Collected material
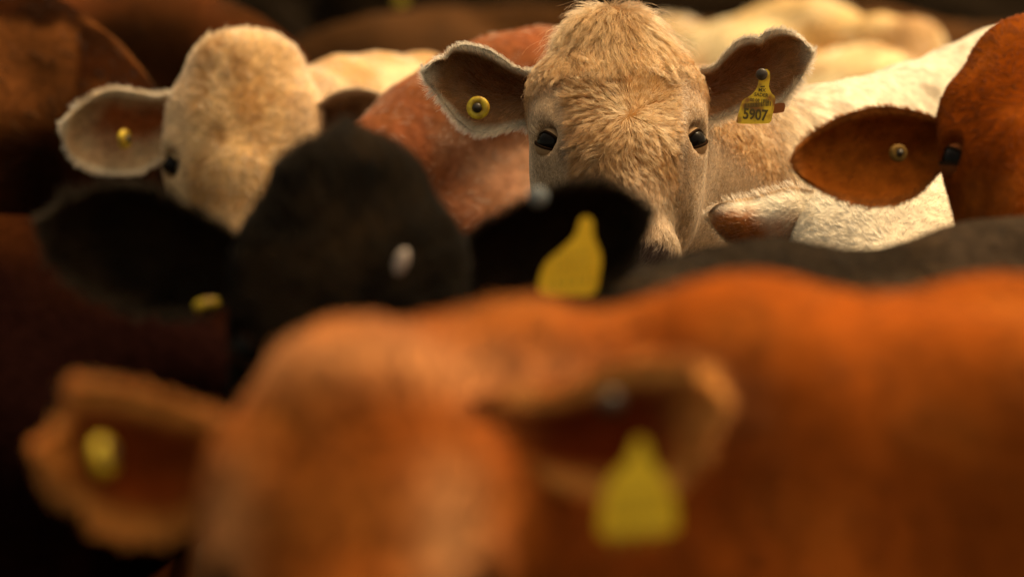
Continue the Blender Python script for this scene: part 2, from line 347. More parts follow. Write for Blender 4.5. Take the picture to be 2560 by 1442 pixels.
    hdir = np.where(hl[:, 1:2] > -9, fv, fv)*1.; bd = -yaw*1.-zz*.55
    if hairfn: hdir, hlen_v, curl_v, dens_v = hairfn(V, hl, hd, M, yaw)
    else:
        w0 = (hl[:, :2]-np.array((0, .19))); rad = unit(w0); hdir = rad[:, :1]*sv+rad[:, 1:]*fv
        hlen_v = np.full(len(V), hlen); curl_v = np.full(len(V), curl); dens_v = 1+hd*3*body_dens
        hlen_v = hlen_v*(1+.9*hd*sst(.12, .0, hl[:, 1]))
    A['dir'] = hdir*hd[:, None]+bd*(1-hd)[:, None]; A['len'] = hlen_v; A['curl'] = curl_v; A['dens'] = dens_v*1.
    A['dens'] = A['dens']*np.clip(.15+(V[:, 2]-.45)*4, .0, 1)*(1-.85*sst(.42*head.get('muzzle', 1.), .45*head.get('muzzle', 1.), hl[:, 1])*hd)
    for a, b, eu, ev, es, ed, rim, rc, ic, bc_, rl, gd in ei:
        cbase = A['col'][a:b].copy() if gd[2] is None else np.array(gd[2])*(.85+.3*fbm(V[a:b], 40, 9))[:, None]; ic = np.array(ic if ic is not None else cbase.mean(0)*.25); rc = np.array(rc if rc is not None else np.clip(cbase.mean(0)*1.25, 0, .9))
        dep = np.exp(-((ev-.36)/.26)**2)*sst(-.1, .25, eu)*sst(.88, .50, eu); nzv = fbm(V[a:b], 45, 3)
        fcol = cbase*.85*(1-np.clip(dep*1.3+(nzv-.5)*.7, 0, 1))[:, None]+ic*np.clip(dep*1.3+(nzv-.5)*.7, 0, 1)[:, None]
        gd, full, _ = gd
        if full: fcol = cbase*.9*(1-full)+ic*full; t_ = ((1-rim)*sst(.10, .32, eu))[:, None]; fcol = fcol*t_+cbase*(1-t_)
        if gd is not None:
            gt = sst(.35, .75, eu*.55+ev*.62+(nzv-.5)*.5)[:, None]; fcol = cbase*(1-gt)+np.array(gd)*gt
        fcol = fcol*(1-rim[:, None])+rc*rim[:, None]
        bt = sst(.30, .75, eu*.8+ev*.55-.05+(nzv-.5)*.5)[:, None]
        bcol = (cbase*(1-bt)+np.array(bc_)*bt if bc_ is not None else cbase)*(1-rim[:, None])+rc*rim[:, None]
        A['col'][a:b] = np.where(es[:, None] < .5, fcol, bcol)
        A['dir'][a:b] = ed; A['len'][a:b] = (hlen*(.8+.6*rim*rl))*(1 if not fine else 1.); A['curl'][a:b] = .25; A['dens'][a:b] = 3.+7*rim*rl+2*(1-dep)
        if fine: A['len'][a:b] = .011-.002*rim+.009*rim*sst(.6, .9, ev); A['dens'][a:b] = 14+14*rim
    if fine: A['mud'] = np.clip((1-hd)*(1-sst(.40, .56, V[:, 0]))*.95+hd*sst(.22, .30, hl[:, 1])*sst(.03, .08, hl[:, 0])*.7, 0, 1)
    root = bpy.data.objects.new('cow', None); C.objects.link(root); root.location = base; root.empty_display_size = .2
    root['label'] = label; root['category'] = 'cow'
    if group: root['group'] = group
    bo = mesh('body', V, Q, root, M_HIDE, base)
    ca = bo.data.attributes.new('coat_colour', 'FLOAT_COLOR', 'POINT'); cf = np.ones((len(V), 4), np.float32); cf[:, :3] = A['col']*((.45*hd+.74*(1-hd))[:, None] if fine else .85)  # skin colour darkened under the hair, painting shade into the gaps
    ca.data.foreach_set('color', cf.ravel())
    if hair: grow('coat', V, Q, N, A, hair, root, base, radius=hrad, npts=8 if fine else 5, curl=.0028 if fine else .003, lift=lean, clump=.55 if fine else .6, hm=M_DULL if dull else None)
    if eyes:
        lidm = mat('eyelid_hair', .8, lid, spec=.1) if lid else M_LID
        for sg in (-1, 1):
            c = Hm((.1010*sg, .197, -.056)); r = .0212*hs; th = np.linspace(0, math.pi, 13); eax = unit(sv*sg*.75+nv*.65)
            v, f = lathe([(r*math.sin(t)+1e-5, -r*math.cos(t)) for t in th], c, eax); eo = mesh('eye', v, f, root, M_EYE, base)
            ex = unit(sv*sg*.50+nv*.86); pp = -fv*.72-sv*sg*.70; pp = unit(pp-ex*np.dot(pp, ex))
            for axl, ang in ((pp*math.cos(R(20))-ex*math.sin(R(20)), 90), (-pp*math.cos(R(33))-ex*math.sin(R(33)), 90)):
                axl = unit(axl); pr_ = [(r*k*math.sin(R(a))+1e-5, r*k*math.cos(R(a))) for a, k in [(a_, 1.10) for a_ in np.linspace(2, ang-9, 9)]+[(ang-4, 1.12), (ang, 1.09), (ang, 1.0)]]
                v, f = lathe(pr_, c, axl, 28); lo_ = mesh('eyelid', v, f, eo, lidm, base); lo_.data.materials.append(M_LID)
                for pf in lo_.data.polygons:
                    if pf.index >= 28*8: pf.material_index = 1
            if fine:
                cs = []
                for k in range(16):
                    a = (k-4)/16.; b0 = c+r*1.06*unit(-fv*.45+sv*sg*(.25+a)+nv*(.75-a*.5)); d0 = unit(sv*sg*(.5+a)-fv*(.15+.5*rng.random())+nv*.5)
                    L_ = .012+.014*rng.random()*(.4+max(a, 0)); q_ = np.linspace(0, 1, 6)[:, None]; cs.append(b0+d0*L_*q_+fv*L_*.25*(q_*(1-q_))-fv*L_*.35*q_**2)
                hc = bpy.data.hair_curves.new('eyelashes'); hc.add_curves([6]*16); hc.attributes['position'].data.foreach_set('vector', (np.array(cs)-base).astype(np.float32).ravel())
                (hc.attributes.get('radius') or hc.attributes.new('radius', 'FLOAT', 'POINT')).data.foreach_set('value', np.tile(np.linspace(.00028, .0001, 6), 16).astype(np.float32))
                hc.attributes.new('coat_colour', 'FLOAT_COLOR', 'POINT').data.foreach_set('color', np.tile(np.array((.55, .40, .24, 1), np.float32), 96)); link('eyelashes', hc, eo, M_HAIR)
    return root, base, Hm, (sv, fv, nv, hs), T
def tagobj(root, base, outline, d, stud=None, m=None, lean=(0, 0), sr=.007, thick=.0018):
    pts = smooth_line(outline+[outline[0]], 44)[:-1]
    cy = pts[:, 1].mean(); v = P(pts[:, 0], pts[:, 1], d+lean[1]*(pts[:, 1]-cy)*KPX*d+lean[0]*(pts[:, 0]-pts[:, 0].mean())*KPX*d)
    V, F = extrude_poly(v, FW*thick); t = mesh('ear_tag', V, F, root, m or M_TAG, base, smooth=False)
    if stud is not None:
        c = P(*stud); v, f = lathe([(1e-5, .012), (sr*.8, .0115), (sr, .009), (sr, .0), (sr*.8, -.001)], c, -FW, 20); mesh('stud', v, f, t, M_STUD, base)
    return t
def button(root, base, px, py, d, r=.0165, m=None, ax=(-.3, -1, .1), hole=True):
    c = P(px, py, d); ax = unit(ax)
    v, f = lathe([(1e-5, 0), (r, 0), (r*1.02, .002), (r*1.02, .006), (r*.93, .0085), (r*.45, .009), (r*.43, .0078)], c, ax, 32); t = mesh('button_tag', v, f, root, m or M_TAG, base)
    v, f = lathe([(r*.46, .004), (r*.44, .010), (r*.30, .0135), (1e-5, .0145)], c, ax, 20); mesh('stud', v, f, t, M_STUD, base)
    return t, c, ax

# ------------------------------------------------------------------ setting: the yard floor
xs = np.linspace(-60, 60, 61); ys = np.linspace(-20, 220, 121); X, Y = np.meshgrid(xs, ys, indexing='ij')
Z = .0*X+.03*(vnoise(np.stack([X.ravel(), Y.ravel(), X.ravel()*0], 1), .9).reshape(X.shape)-.5)*(np.abs(X) > 4)
Vg = np.stack([X, Y, Z], -1).reshape(-1, 3); Fg = [[i*121+j, (i+1)*121+j, (i+1)*121+j+1, i*121+j+1] for i in range(60) for j in range(120)]
g = mesh('ground', Vg, Fg, None, M_SOIL); g['kind'] = 'structure'

# ------------------------------------------------------------------ coats
def mixc(a, b, t): return np.asarray(a)*(1-t[:, None])+np.asarray(b)*t[:, None]
def coat(a, b, sc=6, seed=1, face=None, dirt=None, lo=.35, hi=.65):
    def f(V, hl, hd, T):
        c = mixc(a, b, sst(lo, hi, fbm(V, sc, seed)))
        if face is not None: c = c*(1-hd[:, None])+mixc(face[0], face[1], sst(lo, hi, fbm(V, sc*3, seed+5)))*hd[:, None]
        if dirt is not None: t = sst(dirt[1], dirt[1]+.08, fbm(V, dirt[2], seed+9)); c = c*(1-t[:, None]*dirt[3])+np.array(dirt[0])*t[:, None]*dirt[3]
        return c
    return f

def hero_col(V, hl, hd, T):
    s, f, n = hl.T; a = np.abs(s)
    tan = mixc((.47, .195, .048), (.60, .30, .10), sst(.3, .7, fbm(V, 30, 2))); pale = np.array((.70, .46, .26))
    pt = np.maximum(sst(.062, .092, a)*sst(.09, .15, f), sst(.25, .36, f)*.8)*hd
    c = tan*(1-pt[:, None])+pale*pt[:, None]
    poll = sst(.03, -.02, f)*hd*.4; c = c*(1-poll[:, None])+np.array((.70, .44, .19))*poll[:, None]
    # neck and trunk: tan and mud near the head, cream on the back
    back = sst(.30, .52, V[:, 0])*(1-hd); body = mixc((.52, .30, .12), (.82, .72, .55), back)
    mud = sst(.46, .60, fbm(V*np.array((1, 1, .45)), 38, 8))*(1-back*.95)*.85; body = body*(1-mud[:, None])+np.array((.20, .11, .04))*mud[:, None]
    sp = sst(.60, .66, fbm(V*np.array((.6, .6, 1.3)), 26, 31))*back*.5; body = body*(1-sp[:, None])+np.array((.20, .14, .08))*sp[:, None]
    c = c*hd[:, None]+body*(1-hd)[:, None]
    low = sst(.24, .32, f)*sst(.02, .07, s)*hd*sst(.45, .6, fbm(V, 50, 12))*.8; c = c*(1-low[:, None])+np.array((.25, .14, .055))*low[:, None]
    tear = np.exp(-(((a-.082)/.012)**2+((f-.232)/.016)**2))*hd; c = c*(1-.8*tear[:, None])+np.array((.12, .06, .03))*.8*tear[:, None]
    nose = sst(.375, .395, f)*hd; c = c*(1-nose[:, None])+np.array((.16, .10, .08))*nose[:, None]
    return c
def hero_hair(V, hl, hd, M, yaw):
    sv, fv, nv = M; s, f, n = hl.T; a = np.abs(s)
    w1 = unit(np.stack([s-.008, f-.195], 1)); w0 = unit(np.stack([s*.75, f+.045], 1)); t = sst(.12, .085, f+.012*np.sin(s*90))[:, None]
    w = unit(w0*t+w1*(1-t)+1e-5); side = (sst(.085, .105, a))[:, None]; w = unit(w*(1-side)+np.stack([np.sign(s)*.1, .9+0*s], 1)*side*1.2)
    hdir = w[:, :1]*sv+w[:, 1:]*fv
    ln = (.030+.016*sst(.13, .05, f))*(1-.45*sst(.06, .10, a)); ln = ln*(1-.80*sst(.052, .092, a)*sst(.09, .15, f))*(1-.45*sst(.25, .36, f))
    ln = ln*hd+(.011)*(1-hd); cu = (1.*hd*(1-.92*sst(.052, .092, a)*sst(.09, .15, f)))*(1-.5*sst(.24, .33, f))+.35*(1-hd)
    dens = (20+16*sst(.052, .092, a)*sst(.09, .15, f))*hd+1.5*(1-hd)+3*(1-hd)*sst(.55, .30, V[:, 0]); return hdir, ln, cu, dens

# ------------------------------------------------------------------ the herd
def roll(r, pitch, yawf=0.):                # face direction vectors: r = tilt in the picture, pitch = nose towards us
    f = np.array((math.sin(r)*math.cos(pitch), -math.sin(pitch)*math.cos(yawf), -math.cos(r)*math.cos(pitch))); n = np.array((math.sin(yawf), -math.cos(pitch), math.sin(pitch)*.9)); return unit(f), n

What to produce
In the listing above, find the line with "bo = mesh('body', V, Q, root, M_HIDE, base)" and the line with "ca.data.foreach_set('color', cf.ravel())". Output those two lines and every line between them, exactly as written.

Answer
    bo = mesh('body', V, Q, root, M_HIDE, base)
    ca = bo.data.attributes.new('coat_colour', 'FLOAT_COLOR', 'POINT'); cf = np.ones((len(V), 4), np.float32); cf[:, :3] = A['col']*((.45*hd+.74*(1-hd))[:, None] if fine else .85)  # skin colour darkened under the hair, painting shade into the gaps
    ca.data.foreach_set('color', cf.ravel())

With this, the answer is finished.